My daughter has no qualms with this as last year we lived with a woman from China and her four year old. Her four year old hadn’t ever spoken English before coming to the US and somehow my daughter and her’s figured out how to communicate while speaking two different languages. 

Today, I was able to experience one of those conversations. I was outside watering my plants on the balcony we share with our neighbors and Baba was outside.Baba was sweeping and pouring water all over the ground. I smiled and kept on watering and then she started talking to me. It was in Bulgarian but she gestured to the chalk art all over the balcony floor. She kept talking and throwing water down and sweeping up the chalk marks.
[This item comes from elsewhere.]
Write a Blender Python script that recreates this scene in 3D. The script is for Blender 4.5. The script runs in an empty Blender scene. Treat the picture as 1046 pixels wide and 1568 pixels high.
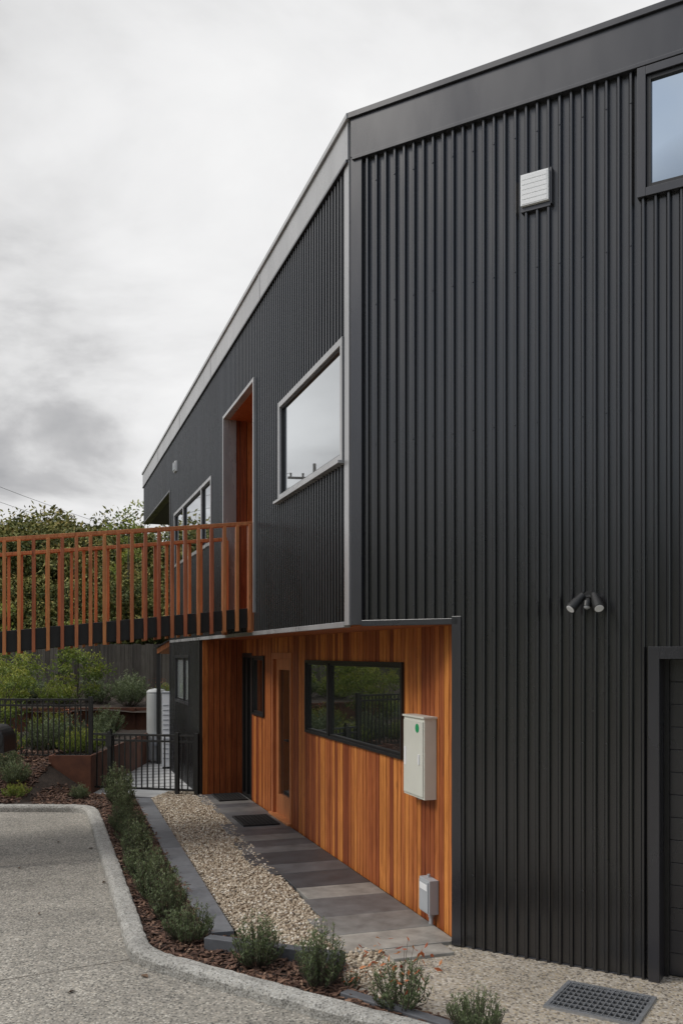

I’m sure I understood something to the effect of “I clean this floor and these kids come over and over to mess it up again.” I’ll never know because it was all Bulgarian and I know maybe five words so far. I used the remainder of my watering can to pour over chalk as she was sweeping it off and I felt like she was thanking me for helping her. I went and go my broom and some more water and we set about cleaning the porch. She’d shout at me in Bulgarian (in the firm comforting way grandmothers do) and point to some spot and I’d clean it. And that was it. I went inside, she went in her apartment and I’m sure we both felt some satisfaction over cleaning the porch together. 
 

We’ve been bonding slowly over the past few weeks, although I’ve always felt that she was very sweet towards me. Its just hard to bond when you don’t share a language. And then there are the times, when you really don’t need to translate.